#### Material shown ####

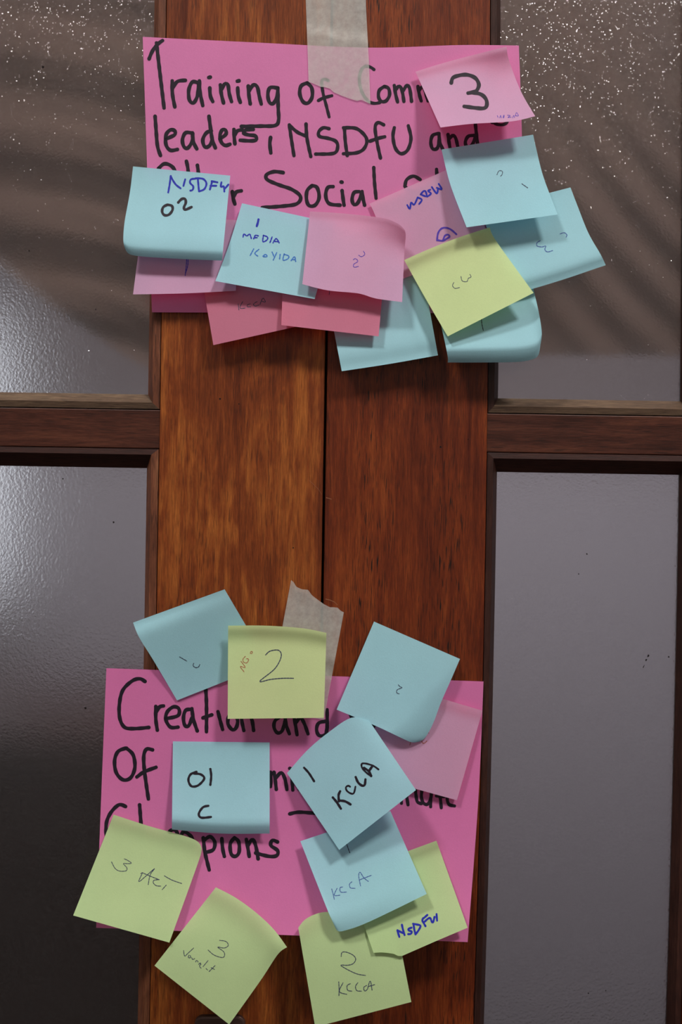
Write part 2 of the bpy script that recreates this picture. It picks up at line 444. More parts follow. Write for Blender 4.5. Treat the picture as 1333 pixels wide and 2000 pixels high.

####
#### Material shown ####

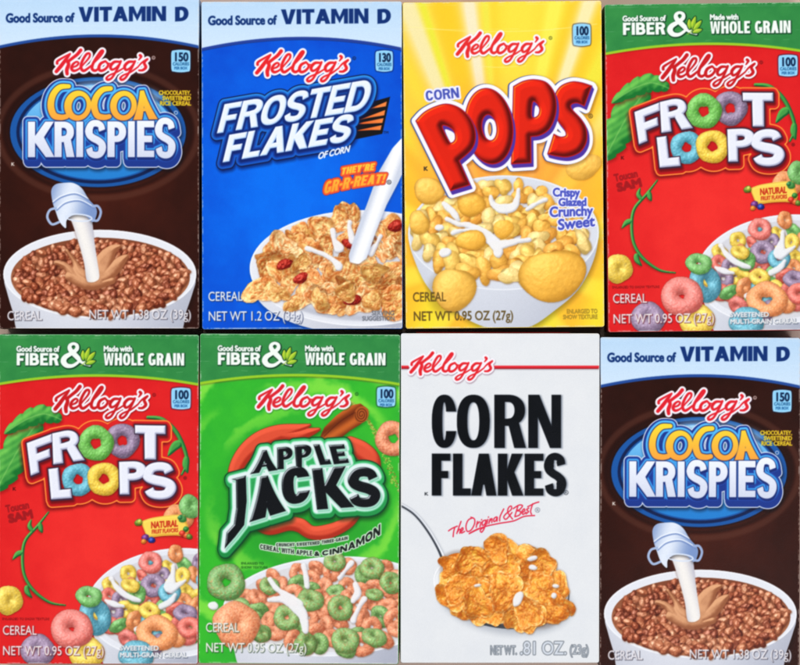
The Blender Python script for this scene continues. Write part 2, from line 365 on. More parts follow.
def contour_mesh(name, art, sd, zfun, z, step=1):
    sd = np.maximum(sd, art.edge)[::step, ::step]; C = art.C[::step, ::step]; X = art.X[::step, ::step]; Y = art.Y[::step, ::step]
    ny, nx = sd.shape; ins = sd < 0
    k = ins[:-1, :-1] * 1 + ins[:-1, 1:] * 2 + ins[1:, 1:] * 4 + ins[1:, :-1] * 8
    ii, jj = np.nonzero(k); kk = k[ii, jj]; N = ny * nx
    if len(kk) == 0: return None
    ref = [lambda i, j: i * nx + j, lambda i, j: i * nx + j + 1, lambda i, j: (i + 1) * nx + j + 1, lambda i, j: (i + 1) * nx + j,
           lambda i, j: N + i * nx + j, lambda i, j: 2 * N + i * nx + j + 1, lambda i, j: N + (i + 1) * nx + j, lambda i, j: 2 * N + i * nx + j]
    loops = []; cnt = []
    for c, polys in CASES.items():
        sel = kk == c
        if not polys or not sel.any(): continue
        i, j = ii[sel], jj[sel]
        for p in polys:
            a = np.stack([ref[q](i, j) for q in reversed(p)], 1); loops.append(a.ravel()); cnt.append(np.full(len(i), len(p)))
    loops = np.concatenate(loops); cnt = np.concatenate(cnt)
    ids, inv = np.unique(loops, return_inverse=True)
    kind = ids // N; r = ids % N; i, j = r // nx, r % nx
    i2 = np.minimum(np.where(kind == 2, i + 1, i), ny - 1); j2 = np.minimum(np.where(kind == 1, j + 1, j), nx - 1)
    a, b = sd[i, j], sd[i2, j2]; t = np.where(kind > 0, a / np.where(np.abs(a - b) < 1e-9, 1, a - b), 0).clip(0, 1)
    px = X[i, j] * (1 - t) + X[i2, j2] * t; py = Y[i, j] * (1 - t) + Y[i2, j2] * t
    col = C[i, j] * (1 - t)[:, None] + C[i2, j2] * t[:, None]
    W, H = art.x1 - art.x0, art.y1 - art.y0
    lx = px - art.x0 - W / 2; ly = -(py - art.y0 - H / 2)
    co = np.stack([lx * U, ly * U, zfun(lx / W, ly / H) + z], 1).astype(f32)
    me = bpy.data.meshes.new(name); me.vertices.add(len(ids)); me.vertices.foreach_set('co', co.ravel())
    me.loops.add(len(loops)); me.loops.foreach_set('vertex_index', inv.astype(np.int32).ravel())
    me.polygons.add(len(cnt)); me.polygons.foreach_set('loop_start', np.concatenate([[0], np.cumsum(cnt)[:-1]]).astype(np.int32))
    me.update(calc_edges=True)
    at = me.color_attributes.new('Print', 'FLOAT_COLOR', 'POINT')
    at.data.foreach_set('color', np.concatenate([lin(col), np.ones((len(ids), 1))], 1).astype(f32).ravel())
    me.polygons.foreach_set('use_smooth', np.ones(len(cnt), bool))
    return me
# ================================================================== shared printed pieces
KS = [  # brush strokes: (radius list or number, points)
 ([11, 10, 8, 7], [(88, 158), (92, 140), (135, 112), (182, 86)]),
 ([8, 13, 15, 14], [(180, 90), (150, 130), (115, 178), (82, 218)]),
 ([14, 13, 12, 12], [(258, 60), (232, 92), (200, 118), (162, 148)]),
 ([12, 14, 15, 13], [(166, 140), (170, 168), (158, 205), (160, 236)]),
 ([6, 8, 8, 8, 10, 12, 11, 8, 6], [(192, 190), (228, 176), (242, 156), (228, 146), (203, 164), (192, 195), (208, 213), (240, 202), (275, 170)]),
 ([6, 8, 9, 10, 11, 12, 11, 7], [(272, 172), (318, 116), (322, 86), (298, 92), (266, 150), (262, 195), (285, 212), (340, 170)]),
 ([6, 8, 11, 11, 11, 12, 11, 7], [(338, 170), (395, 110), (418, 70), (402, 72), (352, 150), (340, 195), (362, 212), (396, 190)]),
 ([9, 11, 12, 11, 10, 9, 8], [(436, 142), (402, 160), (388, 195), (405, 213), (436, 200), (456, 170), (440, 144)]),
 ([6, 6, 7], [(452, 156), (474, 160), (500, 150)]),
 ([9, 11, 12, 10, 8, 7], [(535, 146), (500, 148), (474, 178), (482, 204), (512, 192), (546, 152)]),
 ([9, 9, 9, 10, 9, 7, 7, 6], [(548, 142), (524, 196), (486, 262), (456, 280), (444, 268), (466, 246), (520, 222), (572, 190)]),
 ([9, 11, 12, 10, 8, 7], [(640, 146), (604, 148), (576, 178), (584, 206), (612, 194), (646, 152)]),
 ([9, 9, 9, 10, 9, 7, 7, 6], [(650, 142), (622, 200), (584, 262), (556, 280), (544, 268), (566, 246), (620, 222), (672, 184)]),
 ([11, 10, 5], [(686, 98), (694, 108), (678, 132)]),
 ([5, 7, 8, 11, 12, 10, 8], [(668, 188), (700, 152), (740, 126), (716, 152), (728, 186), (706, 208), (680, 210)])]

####

> [Your goal] Pull out each line of the entries that contains "part".

> [Problem solution]
Write part 2 of the bpy script that recreates this picture. It picks up at line 444. More parts follow. Write for Blender 4.5. Treat the picture as 1333 pixels wide and 2000 pixels high.
The Blender Python script for this scene continues. Write part 2, from line 365 on. More parts follow.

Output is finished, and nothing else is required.